La strada impervia
dell’incomprensione

Indro Montanelli diceva che gli accademici italiani scrivono per gli altri accademici, il che implicherebbe che i terzi, tutti gli altri, non ne traggano giovamento. Questa critica potrebbe rivelarsi non impeccabile, in quanto soltanto chi è padrone della materia può valutare gli argomenti altrui, quindi sono altri gli aspetti da considerare.
L’esclusività accademica si rivela sovente attraverso il microlinguaggio. Si definisce microlingua “la varietà di lingua che gli specialisti di un dato settore scientifico o professionale usano con un duplice scopo: 1. ottenere il massimo di chiarezza (ad esempio, sostituendo la parola con il termine; riducendo l’uso dei pronomi e della subordinazione, che possono creare ambiguità; preferendo le costruzioni passive, che mettono prima il tema, ciò di cui si parla, e poi il rema, ciò che si predica); 2. permettere a chi la usa appropriatamente di essere identificato come membro del gruppo scientifico-professionale che condivide una microlingua e quindi uno stile “(Elena Ballarin).

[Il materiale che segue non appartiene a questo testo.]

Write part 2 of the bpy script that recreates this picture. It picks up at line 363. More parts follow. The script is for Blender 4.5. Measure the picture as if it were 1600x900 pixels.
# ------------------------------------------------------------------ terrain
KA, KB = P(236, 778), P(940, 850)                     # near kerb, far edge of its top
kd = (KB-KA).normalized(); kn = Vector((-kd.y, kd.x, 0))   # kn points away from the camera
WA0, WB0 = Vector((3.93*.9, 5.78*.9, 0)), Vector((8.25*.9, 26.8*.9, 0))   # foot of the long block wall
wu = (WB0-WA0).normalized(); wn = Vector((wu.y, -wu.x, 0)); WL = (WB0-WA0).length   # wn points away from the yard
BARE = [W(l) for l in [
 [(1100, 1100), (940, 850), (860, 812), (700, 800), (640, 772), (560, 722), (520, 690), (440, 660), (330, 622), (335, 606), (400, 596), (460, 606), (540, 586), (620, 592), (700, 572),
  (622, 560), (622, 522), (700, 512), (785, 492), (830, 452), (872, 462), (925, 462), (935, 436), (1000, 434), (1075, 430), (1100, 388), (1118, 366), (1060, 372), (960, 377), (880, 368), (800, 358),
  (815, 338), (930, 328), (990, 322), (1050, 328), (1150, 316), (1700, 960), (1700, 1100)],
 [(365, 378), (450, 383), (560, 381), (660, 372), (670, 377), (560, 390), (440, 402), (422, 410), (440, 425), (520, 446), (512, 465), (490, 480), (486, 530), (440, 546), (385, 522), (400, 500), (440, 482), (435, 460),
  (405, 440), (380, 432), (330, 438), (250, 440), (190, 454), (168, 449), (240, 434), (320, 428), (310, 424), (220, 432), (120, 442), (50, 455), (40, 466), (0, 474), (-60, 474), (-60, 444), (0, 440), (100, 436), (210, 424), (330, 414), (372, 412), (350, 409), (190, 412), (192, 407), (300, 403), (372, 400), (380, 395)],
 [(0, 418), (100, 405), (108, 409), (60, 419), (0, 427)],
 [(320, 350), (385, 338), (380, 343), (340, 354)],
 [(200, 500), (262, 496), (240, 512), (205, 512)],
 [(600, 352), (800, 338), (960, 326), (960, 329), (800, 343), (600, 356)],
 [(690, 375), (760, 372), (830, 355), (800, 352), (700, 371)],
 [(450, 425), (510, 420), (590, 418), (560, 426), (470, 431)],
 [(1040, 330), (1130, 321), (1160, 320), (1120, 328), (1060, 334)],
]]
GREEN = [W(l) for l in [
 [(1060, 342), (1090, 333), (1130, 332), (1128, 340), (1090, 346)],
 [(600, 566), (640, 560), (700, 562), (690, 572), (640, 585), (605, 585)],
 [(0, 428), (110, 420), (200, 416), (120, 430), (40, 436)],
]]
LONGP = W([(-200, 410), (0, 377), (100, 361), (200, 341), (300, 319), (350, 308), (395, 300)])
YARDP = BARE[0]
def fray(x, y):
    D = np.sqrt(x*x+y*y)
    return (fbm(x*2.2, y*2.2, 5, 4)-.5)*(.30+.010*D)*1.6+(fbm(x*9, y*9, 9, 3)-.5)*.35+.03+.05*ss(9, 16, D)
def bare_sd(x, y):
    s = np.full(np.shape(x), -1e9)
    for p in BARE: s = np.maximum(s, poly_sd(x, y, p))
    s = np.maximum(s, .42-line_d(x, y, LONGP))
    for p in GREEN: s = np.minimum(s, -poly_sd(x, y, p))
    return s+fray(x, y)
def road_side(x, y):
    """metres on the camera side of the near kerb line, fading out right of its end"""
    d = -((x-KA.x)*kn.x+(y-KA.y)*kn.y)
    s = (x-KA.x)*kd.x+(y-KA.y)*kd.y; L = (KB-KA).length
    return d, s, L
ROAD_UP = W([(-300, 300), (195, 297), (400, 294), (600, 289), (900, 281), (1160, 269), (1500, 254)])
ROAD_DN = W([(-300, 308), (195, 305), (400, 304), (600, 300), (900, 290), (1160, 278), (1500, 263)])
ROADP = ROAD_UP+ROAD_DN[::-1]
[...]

Possiamo ipotizzare che, spesso, la seconda accezione prenda il sopravvento rispetto alla prima, retrocedendo, nell’uso, a status symbol, lasciando in piedi soltanto un vuoto medagliere.

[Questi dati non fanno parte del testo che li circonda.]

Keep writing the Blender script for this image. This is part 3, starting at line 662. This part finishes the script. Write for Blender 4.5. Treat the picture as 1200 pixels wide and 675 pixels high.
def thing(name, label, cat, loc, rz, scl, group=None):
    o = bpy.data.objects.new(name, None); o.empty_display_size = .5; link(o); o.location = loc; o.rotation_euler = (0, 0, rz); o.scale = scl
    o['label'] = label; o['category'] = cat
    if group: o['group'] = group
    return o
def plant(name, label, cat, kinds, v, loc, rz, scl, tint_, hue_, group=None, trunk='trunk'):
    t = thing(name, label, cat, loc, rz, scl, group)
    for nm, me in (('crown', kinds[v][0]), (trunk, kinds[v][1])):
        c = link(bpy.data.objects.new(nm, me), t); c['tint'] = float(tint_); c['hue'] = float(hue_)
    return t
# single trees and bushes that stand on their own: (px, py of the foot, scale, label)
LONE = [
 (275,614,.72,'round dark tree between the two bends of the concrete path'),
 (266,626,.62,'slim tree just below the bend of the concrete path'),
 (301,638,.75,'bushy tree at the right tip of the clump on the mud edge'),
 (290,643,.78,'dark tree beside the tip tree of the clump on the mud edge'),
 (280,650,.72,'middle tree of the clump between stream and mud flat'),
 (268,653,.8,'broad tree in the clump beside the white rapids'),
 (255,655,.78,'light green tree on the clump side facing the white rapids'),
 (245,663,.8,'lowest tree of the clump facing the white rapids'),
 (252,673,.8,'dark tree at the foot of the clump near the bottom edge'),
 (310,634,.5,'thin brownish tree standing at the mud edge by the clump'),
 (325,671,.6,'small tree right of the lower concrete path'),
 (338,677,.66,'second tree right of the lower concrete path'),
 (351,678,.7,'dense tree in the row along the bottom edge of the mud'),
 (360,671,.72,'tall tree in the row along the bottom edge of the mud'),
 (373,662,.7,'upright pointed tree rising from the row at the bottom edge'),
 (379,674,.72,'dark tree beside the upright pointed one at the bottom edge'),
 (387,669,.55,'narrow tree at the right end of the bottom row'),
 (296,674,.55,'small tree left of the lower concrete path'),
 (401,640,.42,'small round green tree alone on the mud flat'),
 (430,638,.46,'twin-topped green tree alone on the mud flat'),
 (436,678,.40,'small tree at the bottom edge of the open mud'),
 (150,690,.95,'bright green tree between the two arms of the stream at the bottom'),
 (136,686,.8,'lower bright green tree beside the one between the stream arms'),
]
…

Negli studi giuridico – comparatistici, ad esempio, certi termini (“formante”) malgrado la loro utilità, non di rado sostituiscono le conclusioni con delle notazioni meramente culturali, se non addirittura stilistiche. Qualche storico di professione, ormai deceduto da anni, sminuì gli studi storici sugli ebrei di Giorgio Israel, perché storico della matematica, malgrado il loro valore. Così facendo, si finisce per smarrire l’insegnamento di Marc Bloch, e segnatamente lo spirito critico, l’interculturalità, il versante economico e l’apporto della psicologia. L’Italia risente ancora dello spirito corporativo, resuscitato dal fascismo, che si estrinseca nell’impermeabilità fra le diverse discipline, così contribuendo al declino del Paese ed alla sua deriva provinciale. Marc Bloch scriveva che “nulla è più curioso che vedere una menzogna prendere come punto di partenza un errore spontaneo” (Riflessioni di uno storico sulle false notizie di guerra) e, sempre su questa falsariga, in Apologia della storia o mestiere di storico, costui dedica uno spazio importante alla lotta alla menzogna ed al errore, termini i quali non appartengono di certo ad alcun microlinguaggio.

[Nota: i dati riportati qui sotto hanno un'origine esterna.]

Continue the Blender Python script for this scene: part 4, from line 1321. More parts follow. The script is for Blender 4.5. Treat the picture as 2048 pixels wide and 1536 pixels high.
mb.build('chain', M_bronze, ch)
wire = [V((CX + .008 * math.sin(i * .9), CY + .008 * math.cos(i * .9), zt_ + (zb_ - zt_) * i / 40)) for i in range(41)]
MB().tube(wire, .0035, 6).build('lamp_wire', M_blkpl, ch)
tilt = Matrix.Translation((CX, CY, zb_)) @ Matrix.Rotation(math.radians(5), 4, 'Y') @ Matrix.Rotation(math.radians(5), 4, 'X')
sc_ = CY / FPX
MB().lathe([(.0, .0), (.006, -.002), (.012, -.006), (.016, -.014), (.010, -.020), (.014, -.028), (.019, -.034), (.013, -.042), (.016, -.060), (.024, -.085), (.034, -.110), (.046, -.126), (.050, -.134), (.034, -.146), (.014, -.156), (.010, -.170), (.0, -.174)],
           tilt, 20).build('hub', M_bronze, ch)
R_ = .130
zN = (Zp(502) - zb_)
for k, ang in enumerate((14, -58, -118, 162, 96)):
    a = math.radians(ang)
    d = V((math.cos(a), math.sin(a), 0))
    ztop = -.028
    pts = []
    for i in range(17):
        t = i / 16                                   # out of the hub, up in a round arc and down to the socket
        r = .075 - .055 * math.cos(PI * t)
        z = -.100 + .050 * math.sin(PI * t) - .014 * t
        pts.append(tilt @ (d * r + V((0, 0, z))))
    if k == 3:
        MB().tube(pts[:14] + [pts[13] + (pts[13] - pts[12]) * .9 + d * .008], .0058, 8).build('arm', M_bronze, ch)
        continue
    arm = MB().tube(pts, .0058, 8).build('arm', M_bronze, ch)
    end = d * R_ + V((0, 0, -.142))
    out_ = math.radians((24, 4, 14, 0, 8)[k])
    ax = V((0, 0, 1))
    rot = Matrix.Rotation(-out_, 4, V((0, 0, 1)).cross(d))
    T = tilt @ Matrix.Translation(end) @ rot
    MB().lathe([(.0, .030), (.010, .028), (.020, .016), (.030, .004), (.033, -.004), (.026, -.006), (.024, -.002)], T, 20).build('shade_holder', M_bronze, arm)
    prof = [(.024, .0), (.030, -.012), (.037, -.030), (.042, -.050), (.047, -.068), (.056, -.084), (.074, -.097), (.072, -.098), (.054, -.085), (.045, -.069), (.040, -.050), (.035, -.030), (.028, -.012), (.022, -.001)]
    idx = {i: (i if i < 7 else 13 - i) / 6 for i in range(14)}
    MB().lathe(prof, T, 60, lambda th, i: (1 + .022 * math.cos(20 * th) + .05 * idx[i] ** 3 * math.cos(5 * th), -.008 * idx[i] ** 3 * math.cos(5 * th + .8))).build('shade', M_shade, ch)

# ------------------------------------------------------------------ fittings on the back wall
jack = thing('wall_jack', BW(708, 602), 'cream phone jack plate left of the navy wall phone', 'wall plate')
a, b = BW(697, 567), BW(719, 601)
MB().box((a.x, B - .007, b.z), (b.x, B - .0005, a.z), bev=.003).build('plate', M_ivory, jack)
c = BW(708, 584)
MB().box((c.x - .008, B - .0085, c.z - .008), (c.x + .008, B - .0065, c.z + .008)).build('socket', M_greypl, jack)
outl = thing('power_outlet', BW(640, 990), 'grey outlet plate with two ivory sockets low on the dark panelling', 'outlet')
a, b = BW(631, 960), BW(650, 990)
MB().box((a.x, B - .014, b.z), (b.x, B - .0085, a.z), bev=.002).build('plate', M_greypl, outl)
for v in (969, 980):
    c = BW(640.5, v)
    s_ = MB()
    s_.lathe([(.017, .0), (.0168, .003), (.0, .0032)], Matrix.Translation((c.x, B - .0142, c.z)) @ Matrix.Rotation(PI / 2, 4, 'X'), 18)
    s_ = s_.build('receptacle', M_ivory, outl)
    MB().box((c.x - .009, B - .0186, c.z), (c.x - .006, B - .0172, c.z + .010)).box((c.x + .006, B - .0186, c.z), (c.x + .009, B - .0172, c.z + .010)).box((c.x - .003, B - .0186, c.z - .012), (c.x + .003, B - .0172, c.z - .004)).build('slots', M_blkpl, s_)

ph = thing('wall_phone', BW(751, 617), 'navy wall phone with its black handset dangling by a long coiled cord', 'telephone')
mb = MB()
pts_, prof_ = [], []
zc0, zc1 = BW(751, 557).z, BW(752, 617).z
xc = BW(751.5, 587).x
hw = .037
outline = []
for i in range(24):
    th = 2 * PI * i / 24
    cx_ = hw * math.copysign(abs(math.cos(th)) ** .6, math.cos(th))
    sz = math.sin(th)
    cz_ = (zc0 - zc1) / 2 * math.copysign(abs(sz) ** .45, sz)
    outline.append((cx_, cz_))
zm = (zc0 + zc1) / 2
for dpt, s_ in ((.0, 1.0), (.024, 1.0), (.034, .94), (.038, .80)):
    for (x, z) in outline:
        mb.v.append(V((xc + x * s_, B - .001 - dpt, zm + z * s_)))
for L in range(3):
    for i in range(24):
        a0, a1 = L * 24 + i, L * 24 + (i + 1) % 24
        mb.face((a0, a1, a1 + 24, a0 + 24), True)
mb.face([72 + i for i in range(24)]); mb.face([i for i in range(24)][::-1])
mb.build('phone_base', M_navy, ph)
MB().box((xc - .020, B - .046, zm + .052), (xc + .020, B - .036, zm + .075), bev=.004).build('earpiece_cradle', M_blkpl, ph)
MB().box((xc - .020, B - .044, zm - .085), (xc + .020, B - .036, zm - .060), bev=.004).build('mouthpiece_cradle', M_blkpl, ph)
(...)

La mia non è una critica al costume, bensì alle “entraves” di una sottocultura che impedisce di approdare a conclusioni concrete, rimanendo sempre in un limbo indifferenziato, retrocedendo ad uno stile domestico ed approssimativo, che poi si estrinseca nella diffusione di errori gravi e di informazioni parziali. È inutile, ad esempio, diffondersi nell’interesse dimostrato dalla società per l’ebraismo, se poi non ci si domanda il perché, oppure valutare determinate opere senza prendersi la briga di accedere alla documentazione precedente.
Quali sono le ragioni di questo approccio? Possono essere le più varie, fra le quali il desiderio di non creare attriti che possano ostacolare l’accesso a benefici vari, la ricerca di una rendita di posizione, il fanatismo ideologico. Soprattutto, la disabitudine ad un esercizio critico della mente, che è, poi, una delle caratteristiche principali del pensiero ebraico e dei traguardi da esso raggiunti.